Nur’un küçük kahramanlarından muallim Mustafa Sungur, hem Eflâni, hem Safranbolu, hem Kastamonu, hem İnebolu, hem Daday, hem Araç kardeşlerimizin namına bayram tebriki için yanımıza geldi. Biz de onu bir küçük Said olarak hem size, hem o kardeşlerimize maddî ve mânevî bayramlarını tebrik için gönderdik. Ve Emirdağı’nın Süleyman Rüşdü’sü olan Çalışkan Mehmed’i Sirâcü’n-Nur’u almak ve harice giden kitapları anlamak niyetiyle İstanbul’a gönderdik. Nurlar’ın muarızları, her cihetle mağlûp olduktan sonra, zâhiren bize hoş görünmeyen ve hakikaten Nurlar’a daha menfaatli bir plan takip ediyorlar. Güya Nurcular’ın tesanüdünü kırıp, bilinmeyecek bir tarzda bazı mühim erkânlarını başka yerlere gitmelerine sebebiyet veriyorlar. Halbuki onların gitmesiyle tesanüd kırılmadığı gibi, gideceği yerlerde lüzumları var. Ezcümle, Muharrem’i Tavas’a, Mustafa Osman’ı Karabük’e, Re’fet’i İstanbul’a gibi, bazı kardeşlerimizi dağıtmaya sebebiyet veriyorlar. Bu kardeşlerimiz de, onlara hissettirmeyerek, güya kendi ihtiyârlarıyla gidiyorlar. Hakikat ise, hiç ihsas edilmeyecek bir tarzda, tesanüde zarar niyetiyle öyle zemin ihzar ediliyor.
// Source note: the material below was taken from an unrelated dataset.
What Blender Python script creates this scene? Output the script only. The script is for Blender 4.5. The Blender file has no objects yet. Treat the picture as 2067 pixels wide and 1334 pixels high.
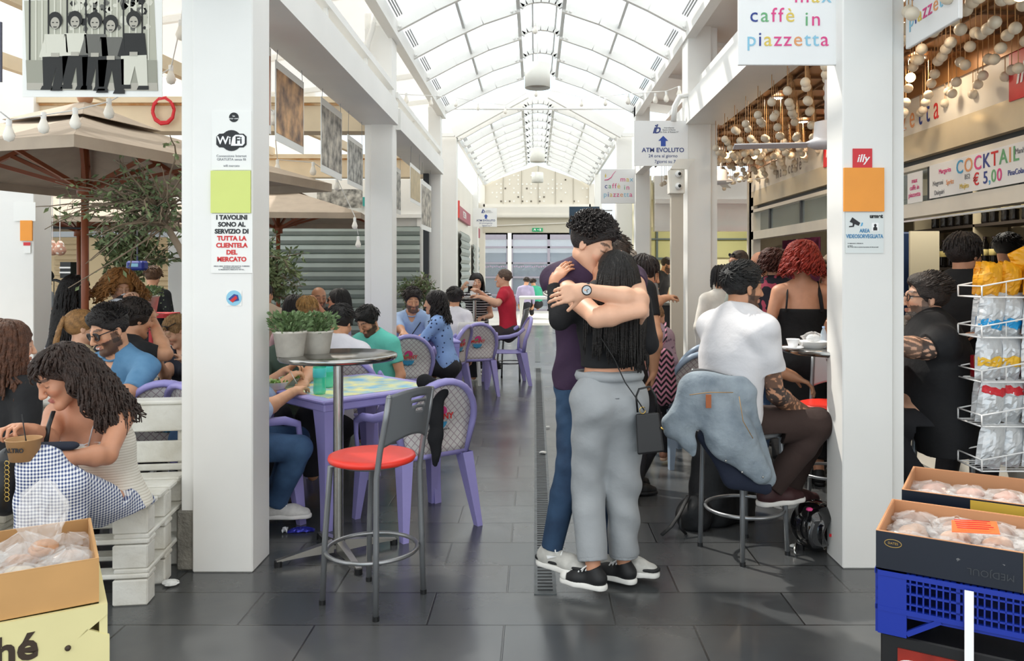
import bpy, bmesh, math, random
import numpy as np
from mathutils import Vector, Matrix, noise
R = math.radians
SC = bpy.context.scene
COL = SC.collection
# ---------------------------------------------------------------- camera, sky, sun, exposure
FPX = 1600.0; VX, VY = 1080.0, 545.0; CH = 1.5
cam_d = bpy.data.cameras.new('camera'); cam = bpy.data.objects.new('camera', cam_d); COL.objects.link(cam)
cam_d.sensor_width = 36.0; cam_d.lens = FPX / 2067 * 36
cam_d.shift_x = -(VX - 1033.5) / 2067; cam_d.shift_y = -(667 - VY) / 2067
cam.location = (0, 0, CH); cam.rotation_euler = (R(90), 0, 0); cam_d.clip_start = .05
SC.camera = cam
SC.view_settings.view_transform = 'Standard'; SC.view_settings.look = 'None'
SC.view_settings.gamma = 1; SC.view_settings.exposure = .78
W = bpy.data.worlds.new('sky'); SC.world = W; W.use_nodes = True
_n = W.node_tree.nodes; _l = W.node_tree.links; _bg = _n['Background']
_tc = _n.new('ShaderNodeTexCoord'); _nz = _n.new('ShaderNodeTexNoise'); _cr = _n.new('ShaderNodeValToRGB')
_nz.inputs['Scale'].default_value = 2.2; _nz.inputs['Detail'].default_value = 5
_l.new(_tc.outputs['Generated'], _nz.inputs['Vector']); _l.new(_nz.outputs['Fac'], _cr.inputs[0]); _l.new(_cr.outputs[0], _bg.inputs[0])
_cr.color_ramp.elements[0].position = .38; _cr.color_ramp.elements[0].color = (.62, .82, .95, 1)
_cr.color_ramp.elements[1].position = .55; _cr.color_ramp.elements[1].color = (1, .98, .95, 1)
_bg.inputs[1].default_value = 1.15
sun_d = bpy.data.lights.new('sun', 'SUN'); sun_d.energy = 2.6; sun_d.angle = R(1.5); sun_d.color = (1, .95, .86)
sun = bpy.data.objects.new('sun', sun_d); COL.objects.link(sun)
sun.rotation_euler = Vector((.55, -.55, -1)).to_track_quat('-Z', 'Y').to_euler()

# ---------------------------------------------------------------- helpers
def P(px, py, d): return np.array(((px - VX) * d / FPX, d, CH + (VY - py) * d / FPX))
def X(px, d): return (px - VX) * d / FPX
def Z(py, d): return CH + (VY - py) * d / FPX
MC = {}
def srgb(c):
    if isinstance(c, str): c = [int(c[i:i+2], 16) / 255 for i in (0, 2, 4)]
    return tuple(((v / 12.92) if v <= .04045 else ((v + .055) / 1.055) ** 2.4) for v in c[:3])
def M(name, col='cccccc', rough=.5, metal=0, emit=0, alpha=None, noise_amt=0, scale=8, col2=None, bump=0, bscale=60, vc=False, coat=0, trans=0, kind=None, p=None):
    if name in MC: return MC[name]
    m = bpy.data.materials.new(name); m.use_nodes = True; MC[name] = m
    nt = m.node_tree; N = nt.nodes; L = nt.links; b = N['Principled BSDF']
    c = srgb(col); b.inputs['Base Color'].default_value = (*c, 1)
    b.inputs['Roughness'].default_value = rough; b.inputs['Metallic'].default_value = metal
    b.inputs['Coat Weight'].default_value = coat; b.inputs['Transmission Weight'].default_value = trans
    tc = N.new('ShaderNodeTexCoord')
    def nz(s, det=3):
        n = N.new('ShaderNodeTexNoise'); n.inputs['Scale'].default_value = s; n.inputs['Detail'].default_value = det
        L.new(tc.outputs['Object'], n.inputs['Vector']); return n
    def mixc(fac, a, b2, mode='MIX'):
        x = N.new('ShaderNodeMix'); x.data_type = 'RGBA'; x.blend_type = mode
        if isinstance(fac, (int, float)): x.inputs[0].default_value = fac
        else: L.new(fac, x.inputs[0])
        for k, v in ((6, a), (7, b2)):
            if isinstance(v, tuple): x.inputs[k].default_value = (*v, 1)
            else: L.new(v, x.inputs[k])
        return x.outputs[2]
    def math_(op, a, b2=None):
        x = N.new('ShaderNodeMath'); x.operation = op
        for k, v in ((0, a), (1, b2)):
            if v is None: continue
            if isinstance(v, (int, float)): x.inputs[k].default_value = v
            else: L.new(v, x.inputs[k])
        return x.outputs[0]
    out = None
    if vc:
        a = N.new('ShaderNodeVertexColor'); a.layer_name = 'Col'; out = a.outputs[0]
    if noise_amt or col2:
        n = nz(scale, 4); rp = N.new('ShaderNodeValToRGB'); L.new(n.outputs['Fac'], rp.inputs[0])
        rp.color_ramp.elements[0].position = .35; rp.color_ramp.elements[1].position = .68
        base = out or c
        if col2: out = mixc(rp.outputs[0], base, srgb(col2))
        else: out = mixc(rp.outputs[0], mixc(1.0, base, (1 - noise_amt,) * 3, 'MULTIPLY'), base)
    if kind in ('stripes', 'gingham', 'vstripes', 'dots', 'denim', 'planks', 'chevron', 'mesh', 'floral'):
        sx = N.new('ShaderNodeSeparateXYZ'); L.new(tc.outputs['Object'], sx.inputs[0])
        def st(o, w, duty=.5, ph=0): return math_('LESS_THAN', math_('FRACT', math_('ADD', math_('DIVIDE', o, w), ph)), duty)
        x_, y_, z_ = sx.outputs
        c2 = srgb(p[0])
        if kind == 'stripes': f = st(z_, p[1], p[2])
        if kind == 'vstripes': f = st(math_('ADD', x_, y_), p[1], p[2])
        if kind == 'gingham':
            f = math_('MULTIPLY', math_('ADD', st(z_, p[1]), st(math_('ADD', x_, math_('MULTIPLY', y_, .6)), p[1])), .5)
        if kind == 'dots':
            v = N.new('ShaderNodeTexVoronoi'); v.inputs['Scale'].default_value = p[1]; L.new(tc.outputs['Object'], v.inputs['Vector'])
            f = math_('LESS_THAN', v.outputs['Distance'], p[2])
        if kind == 'floral':
            v = nz(p[1], 1); f = math_('GREATER_THAN', v.outputs['Fac'], p[2])
        if kind == 'denim':
            v = nz(7, 5); f = math_('MULTIPLY', math_('SUBTRACT', v.outputs['Fac'], .35), 2.2)
            f = math_('MINIMUM', math_('MAXIMUM', f, 0), 1)
        if kind == 'planks': f = st(z_, p[1], p[2])
        if kind == 'chevron':
            zz = math_('ABSOLUTE', math_('SUBTRACT', math_('FRACT', math_('DIVIDE', math_('SUBTRACT', x_, math_('MULTIPLY', y_, .3)), .075)), .5))
            f = st(math_('ADD', z_, math_('MULTIPLY', zz, .09)), p[1], p[2])
        out = mixc(f, out or c, c2)
    if out is not None: L.new(out, b.inputs['Base Color'])
    if bump:
        n = nz(bscale, 4); bp = N.new('ShaderNodeBump'); bp.inputs['Strength'].default_value = bump; bp.inputs['Distance'].default_value = .02
        L.new(n.outputs['Fac'], bp.inputs['Height']); L.new(bp.outputs[0], b.inputs['Normal'])
    if emit:
        b.inputs['Emission Color'].default_value = (*c, 1); b.inputs['Emission Strength'].default_value = emit
    if alpha is not None:          # thin see-through sheet (glass, film)
        tr = N.new('ShaderNodeBsdfTransparent'); mx = N.new('ShaderNodeMixShader'); mx.inputs[0].default_value = alpha
        o = N['Material Output']; L.new(tr.outputs[0], mx.inputs[1]); L.new(b.outputs[0], mx.inputs[2]); L.new(mx.outputs[0], o.inputs[0])
    return m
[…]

Hem bir planları da, onların usûlünce hapse müstehak olduğumuz halde hapsimize taraftar çıkmıyorlar, “Aman hapse girmesinler” diyorlar.
Sebebi: Birden Denizli hapsi bir Nur Medresesi olmasıyla, hem oradan başka hapishanelere gidenler oraları tenvire çalışmaları, gizli düşmanlarımızı bütün bütün şaşırttı, onun için hapisten çıkmamıza onlar da taraftar oldular. Hem adliyeler, Risale-i Nur’un hakkaniyetine karşı bir nevi teslimiyetle, istikbalde gelecek olan şiddetli itirazdan çekinmek için çekindiler, keyfî kanunların aleyhimizdeki hükümlerini nazara almadılar. Ve muannid bazı dinsizler, Nur’un hakikatine karşı mağlûp olup inadı terk ettiler. Gizli düşmanlar da, “Aman hapisten çıksınlar, yoksa hapishaneler Nur Medreseleri hükmüne geçecek” diye, üç kısım da müttefikan beraetimize taraftar çıktılar.
Bu da inayet-i İlâhiyenin Risale-i Nur’a verdiği bir keramettir ki, nasıl ki bu asrın en dehşetli üç büyük kumandanlarını korkutup harika bir tarzda, hem Mart Hâdisesinde Hareket Ordusunun Başkumandanı, hem İstanbul’un eski Harb-i Umûmî’deki istilâsındaki Hareket-i Milliye sırasında İstanbul’u istilâ eden dehşetli ecnebi kumandanı korkutup bize taarruz edememesi ve hem Ankara’da, divan-ı riyasetinde en dehşetli reisin hiddetini tarziyeye çevirmesi gibi, üç adliyenin de dokunaklı, şiddetli müdafaata karşı binler bahane tutabildikleri halde, hakperestane ve musalâhakârâne, ittifakla beraet kararını vermeleri, elbette Kur’ân’ın bir mu’cize-i mânevîsi olan Risale-i Nur’un bir kerametidir diye kat’î bu gece bir ihtar hissettim ve kaleme aldım. Fakat gayet müşevveş ve tashih ve ıslah edilmeden size gönderildi.
Emirdağ Lâhikası, 193. mektup, s. 289
LÛGATÇE:
inayet-i İlâhiye: Allah’ın yardımı.
muannid: İnatçı, ayak direyen.
muarız: Muhalefet eden, karşı çıkan, muhalif.
musalâhakârâne: Barışçı bir şekilde hareket edercesine, uzlaşırcasına.
müşevveş: Düzensiz, tertip edilmemiş.
Sirâcü’n-Nur: Risale-i Nur Külliyatı’ndan, içerisinde başlıca Üçüncü, Dördüncü ve Beşinci Şuâ, On Üçüncü, Yirmi Beşinci ve Yirmi Altıncı Lem’a, On Yedinci Mektub, Otuz Üçüncü Söz ile Denizli Müdafaasının bulunduğu bir mecmua.
tenvir: Nurlandırma; iman-ahlâk açısından aydınlatma, irşad etme.
tesanüd: Dayanışma, birbirine dayanma ve destek olma.